The massive crowd surpassed expectations and exceeded numbers at the official Australia Day parade on the same day.

In other major cities, marches were also held celebrating Indigenous resistance, calling for action on the Uluru statement and urging an end to “racist” and harmful government policies.

Together they presented a voice that organisers said could not be ignored.

The tens of thousands in Melbourne marched under the banner of “abolish Australia Day”.

Gary Foley, leading Indigenous activist said “I haven’t seen a crowd like this since the 1970’s.”

“If we keep mobilising these sort of numbers, governments cannot ignore us.” he further added.

Outnumbering the Australia Day parade, the Invasion Day crowd chanted “no pride in genocide” as they walked past with the parade spectators watching the protest and awkwardly waving little plastic Australian flags.

In Sydney, protesters joined two events: the Long March for Justice Through Treaty, a recreation of the 1988 march from Redfern to Hyde Park, and an Invasion Day march from the Block in Redfern to Victoria Park.

A smaller crowd of several hundred turned out for the Justice Through Treaty march, which featured a series of powerful speeches from the Shadow Human Services Minister, Linda Burney, and the Australian Council of Trade Unions secretary, Sally McManus.

McManus called for an end to the community development program in remote communities. She labelled it deeply racist and said it ought to be abolished.

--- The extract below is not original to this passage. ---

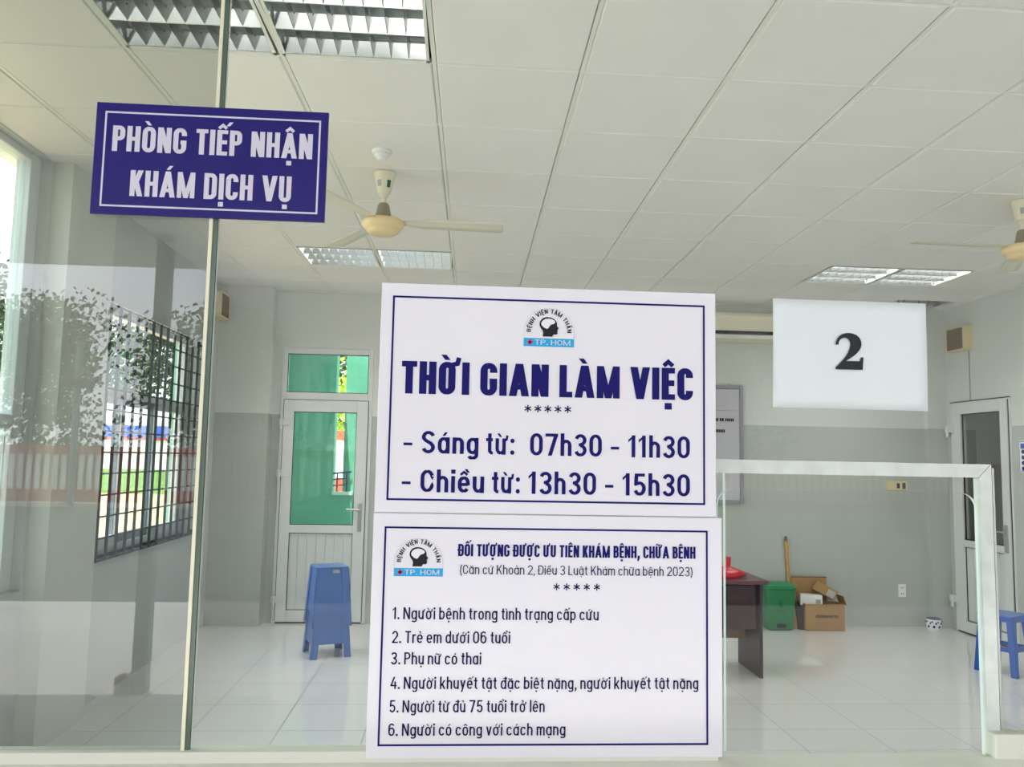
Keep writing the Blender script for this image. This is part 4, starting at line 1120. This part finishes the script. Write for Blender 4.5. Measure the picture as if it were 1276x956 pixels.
b = MB(); b.prism([(-.030, .03, 0), (.012, .03, 0), (-.014, .03, .22), (-.030, .03, .235)], (0, 1, 0), .07); b.build('brown_sheet', M['card'], fl)
b = MB(); b.prism([(.014, .0, 0), (.056, .0, 0), (.054, .0, .19), (.02, .0, .215), (-.010, .0, .225)], (0, 1, 0), .09); b.build('dark_sheet', M['dark_brown'], fl)  # dark sheet fills the gap between bin and box
stk = thing('broom_stick', 'pale wooden stick with grey tip leaning on the back wall behind the bin', 'stick', (3.272, 7.788, 0))
b = MB(); b.tube((0, 0, 0), (-.050, .002, .815), .017, 12); b.build('shaft', M['wood'], stk)
b = MB(); b.tube((-.050, .002, .815), (-.0525, .002, .858), .0165, 12, 0, .011); b.build('tip', M['greytip'], stk)

pot = thing('blue_white_pot', 'small blue and white pot on the floor in the right rear corner', 'pot', (4.635, 7.69, 0))
MB().lathe((0, 0, 0), [(.058, 0), (.068, .02), (.07, .06), (.064, .10), (.058, .11), (.05, .108), (.046, .06), (.0, .05)], 28).build('pot_body', M['ceramic'], pot)
b = MB()
for k in range(9):
    a = k*2*math.pi/9; Rz = Matrix.Rotation(a, 3, 'Z')
    for (u, z0, du, dz) in ((0, .035, .014, .016), (.018, .066, .010, .012), (-.016, .078, .012, .008)):
        b.add([Rz @ Vector((.0712, u-du, z0-dz*.4)), Rz @ Vector((.0714, u, z0-dz)), Rz @ Vector((.0712, u+du, z0)), Rz @ Vector((.0714, u, z0+dz))], [(0, 1, 2, 3)])
b.build('blue_pattern', M['cobalt'], pot)
MB().lathe((0, 0, 0), [(.0655, .100), (.0648, .104), (.060, .109)], 28).build('blue_rim', M['cobalt'], pot)

# ------------------------------------------------------------------ outdoors, in front of the glass (seen mirrored in it)
GZ = -0.12
struct(MB().box(-14, 9, -2.65, 1.36, GZ-.2, GZ+.02).build('porch_floor', M['porch']), 'grey porch floor in front of the glass', 'floor')
struct(MB().box(-40, 30, -6.6, -2.65, GZ-.2, GZ).build('pavement', M['concrete']), 'pale concrete pavement outside', 'pavement')
struct(MB().box(-60, 50, -23, -6.6, GZ-.3, GZ-.08).build('road', M['asphalt']), 'grey road outside', 'road')
struct(MB().box(-60, 50, -23.5, -23.0, GZ-.3, GZ+.05).build('kerb', M['kerb']), 'pale kerb on the far side of the road', 'kerb')
struct(MB().box(-60, 50, -60, -23.5, GZ-.3, GZ).build('verge', M['grass']), 'grass beyond the road', 'ground')
b = MB(); b.box(-14, -2.2, -4.2, 1.36, 3.15, 3.4); b.box(-2.2, 9, -4.2, 1.36, 3.15, 3.4);
struct(b.build('canopy', M['canopy']), 'flat canopy over the porch', 'canopy')
MBp = MB().box(-.05, .05, -.05, .05, 0, 3.27); pst = thing('porch_post', 'blue-grey steel post at the porch edge, mirrored in the left pane', 'post', (-2.17, -3.1, GZ))
MBp.build('shaft', M['post'], pst, .006); MB().box(-.16, -.05, -.06, .06, 0, .12).build('foot', M['maroon_light'], pst, .01)
stool_open((-4.75, -4.6, GZ), .4, 'pale blue plastic stool out on the pavement, mirrored in the left pane', M['blue_stool'])

fn = thing('street_fence', 'red and white street fence across the road, mirrored in the left pane', 'fence', (-14, -24.0, GZ))
b = MB()
for k in range(244): b.box(-26+k*.267, -26+k*.267+.155, .13, .17, .42, 1.52)
b.build('white_slats', M['fence_white'], fn)
b = MB(); b.box(-26.2, 39.2, .10, .2, 0, .42); b.box(-26.2, 39.2, .10, .2, 1.52, 1.80); b.box(-26.2, 39.2, .06, .10, 0, 1.7); b.build('red_rails', M['fence_red'], fn)

def tree(loc, h, r, leafm, label, n=900, seed=1):
    t = thing('tree', label, 'tree', loc, 0, 'trees outside')
    b = MB(); b.tube((0, 0, 0), (.1, 0, h*.55), .16, 8, 0, .09); b.tube((.1, 0, h*.5), (.8, .3, h*.75), .08, 6, 0, .04); b.tube((.1, 0, h*.5), (-.7, -.2, h*.78), .08, 6, 0, .04)
    b.build('trunk', M['bark'], t)
    rg = random.Random(seed); b = MB(); blobs = [(rg.uniform(-r, r)*.6, rg.uniform(-r, r)*.6, h*rg.uniform(.32, .86), r*rg.uniform(.38, .6)) for _ in range(16)]
    for i in range(n):
        bx_, by_, bz_, br = rg.choice(blobs)
        d = Vector((rg.gauss(0, 1), rg.gauss(0, 1), rg.gauss(0, 1))).normalized()*br*rg.uniform(.6, 1.05)
        c = Vector((bx_, by_, bz_))+d; s_ = rg.uniform(.07, .15)*max(1, r/3.0)
        a = Vector((rg.gauss(0, 1), rg.gauss(0, 1), rg.gauss(0, 1))).normalized(); e = a.orthogonal().normalized(); f_ = a.cross(e)
        b.add([c-e*s_, c+f_*s_*.6, c+e*s_, c-f_*s_*.6], [(0, 1, 2, 3)])
    b.build('foliage', leafm, t)
    return t
k = 0
for (x, y, h, r) in ((-23, -29, 6.6, 3.2), (-16.2, -29, 7.4, 3.2), (-9.6, -29, 6.8, 3.2), (-2.6, -29, 6.4, 3.0), (3.6, -29, 6.8, 3.2), (10.2, -29, 7, 3.2)):
    tree((x, y, GZ), h, r, M['leaf'], 'leafy green tree across the road behind the red and white fence', 9000, 20+k); k += 1
pl = thing('street_pole', 'grey street pole with a short crossboard, mirrored in the left pane', 'pole', (-11.6, -22.6, GZ))
MB().tube((0, 0, 0), (0, 0, 5.0), .10, 10).build('shaft', M['post'], pl)
MB().box(-.55, .55, .101, .16, 3.55, 3.78).build('crossboard', M['dark'], pl)

# left side outdoors, seen through the windows
struct(MB().box(-60, -2.42, 1.36, 33.5, GZ-.3, GZ-.03).build('side_ground', M['paving']), 'tan paving outside the left windows', 'ground')
b = MB(); b.add([(-60, 33.5, GZ-.03), (20, 33.5, GZ-.03), (20, 38, .72), (-60, 38, .72)], [(0, 1, 2, 3)]); b.prism([(-60, 33.5, GZ-.04), (-60, 38, GZ-.04), (-60, 38, .71)], (1, 0, 0), 80)
struct(b.build('lawn', M['grass']), 'green lawn bank beyond the paving', 'lawn')
bw = thing('boundary_wall', 'white boundary wall with red coping seen through the grilled window', 'wall', (-14, 38.4, .6))
MB().box(-46, 34, 0, .3, 0, 1.45).build('wall_face', M['outwall'], bw); MB().box(-46, 34, -.05, .35, 1.45, 1.58).build('coping', M['outred'], bw)
bh = thing('far_building', 'low white building with a blue band behind the boundary wall', 'building', (-14, 42, .5))
MB().box(-30, 28, 0, 6, 0, 3.4).build('walls', M['outwall'], bh); MB().box(-4.0, 2.5, -.06, 0, 1.62, 2.32).build('blue_band', M['outblue'], bh)
for k, (x, y, h, r) in enumerate(((-46, 58, 14, 5.4), (-34.5, 58, 15, 5.4), (-23, 58, 14, 5.4), (-11.5, 58, 15, 5.4), (0, 58, 14, 5.4), (11, 58, 14, 5.4))):
    tree((x, y, 0), h, r, M['leaf'], 'tall green tree behind the far white building', 8000, 50+k)

# behind the back door: mint-walled passage
struct(MB().box(-2.6, 5.2, YB+.16, 36, GZ-.1, -.02).build('passage_floor', M['concrete']), 'pale passage floor behind the back door', 'floor')
b = MB(); b.box(-2.6, -1.43, 9.6, 9.8, 0, 4.2)          # shaded wall facing the door
b.box(-2.75, -2.6, YB+.16, 9.8, 0, 4.2)  # unseen side wall added to keep sky light out of the passage
b.box(-1.43, -1.20, 9.6, 9.72, 0, 1.10)
b.prism([(-1.335, 9.74, 0), (-.55, 9.40, 0), (-.55, 9.74, 0), (-1.335, 9.85, 0)], (0, 0, 1), 4.2)
struct(b.build('passage_wall', M['mint']), 'mint green passage wall behind the back door', 'wall')
struct(MB().box(-1.43, -1.20, 9.57, 9.735, 1.10, 1.135).build('parapet_cap', M['outwall']), 'white cap on the mint parapet behind the back door', 'wall')
struct(MB().box(-2.6, -1.42, YB+.16, 9.59, 2.95, 3.1).build('passage_shade_roof', M['mint']), 'added unseen roof shading the left half of the passage', 'roof')  # unseen roof added to put the mint wall in shade
rl = thing('passage_railing', 'dark blue railing on a mint parapet seen through the back door', 'railing', (-1.43, 9.65, 1.135))
b = MB()
b.tube((.0, 0, .21), (.21, 0, .235), .011, 8); b.tube((.0, 0, .14), (.16, 0, .155), .008, 8); b.tube((.0, 0, .07), (.16, 0, .08), .008, 8)
b.build('rail', M['cobalt'], rl)
for x in (.045, .155): MB().tube((x, 0, 0), (x, 0, .225), .009, 8).build('baluster', M['cobalt'], rl)
oh = thing('distant_house', 'white house with red roof and red base seen through the back door', 'building', (-3.2, 22, 0))
MB().box(-3, 2, 0, 3, 0, .95).build('base', M['outred'], oh); MB().box(-3, 2, 0, 3, .95, 1.95).build('walls', M['outwall'], oh); MB().box(-3.1, 2.1, -.2, 3.2, 1.95, 2.2).build('roof', M['outred'], oh)
tree((-4.4, 31, 0), 5.2, 2.2, M['leaf_y'], 'bright yellow-green tree seen through the back door glass', 2200, 90)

“It’s a racist program because it is only in rural and remote areas, 80% of the people in the program are Indigenous and they have to work 25 hours a week, compulsory work, no sick leave, no annual leave, no workers’ compensation, no minimum wage,” said Sally Mcmanus, prompting cries of “shame” from the crowd.

It’s just a matter of time, as more Australians are getting behind the protest to move Australia Day to another day.